Confessions of a Theatre Snob

Tuesday, November 25, 2008

They say it will be alright on the night, however...

‘I feel like Birnam Wood’, I mutter to K.
We exchange a glance.

We’re getting towards the end of Act 1 and I have just been asked to be a tree. So far, I have given the (thankfully empty) auditorium my Lucy Locket, and my Lady Brute, but surely this has to be the pinnacle, for there I am, standing on the stage of the Georgian Theatre, holding a green painted flat.
Through a combination of circumstances, I haven’t managed to get to either of the earlier rehearsals, so this is my only chance to go through it before we perform to the paying public. As it’s a rehearsed reading, thankfully we’re still on the book.

It’s getting on for 2.00pm, and we’re still in the first Act. When we get to Act 2, we don’t even manage a full run, and so no one has an accurate timing for the piece. This is to prove just a bit of a problem.

Once the performance begins, it feels like it’s actually going pretty well. Our excerpt from the Beggar’s Opera gets a round of applause, and the audience seem to be laughing in the right places. After the interval, I begin Act 2 sitting in the pit, and chatting to the audience before we start, they seem to be enjoying it.

During the interval, K has reminded the director that she has to leave at 5 to catch a train. No one is worried, as we’re sure to be finished by then.

By 10 to 5, however, we’re only about two thirds of the way through Act 2. K’s biggest scene is coming up. She’s playing Dora Jordan, famous 18th century actress, and as she goes through the scene where Dora auditions for the actor-manager, the director leans across to me, and whispers ‘will you take over the part of ‘Fanny’, so that K can get away’. I look a little blank as I was supposed to play opposite K in this scene. I read down the page, and realise that it’s supposed to be ‘Dora Jordan as ‘Fanny’’.

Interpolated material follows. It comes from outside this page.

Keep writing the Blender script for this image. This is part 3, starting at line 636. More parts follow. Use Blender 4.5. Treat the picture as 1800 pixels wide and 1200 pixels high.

About a minute later, Dora No1 leaves the stage, and Dora No2 (me) moves forward. This clearly confuses the actor playing opposite me, who no one has been able to explain this to, but we carry on.

I continue to skim down the page, through a piece that we hadn’t gone over earlier, and I reach the point where it says ‘Dora sings’.
‘Oh S**t!’

As I neither know the song, nor have much of a singing voice, I have to improvise with a few trills and ‘la la la’s’. Thankfully at that point there’s supposed to be jeers and hissing from the other actors! Somehow, we carry on to the end of the play.

Afterwards the audience are very kind, even complementary, but I can’t believe that they didn’t wonder what the heck was going on!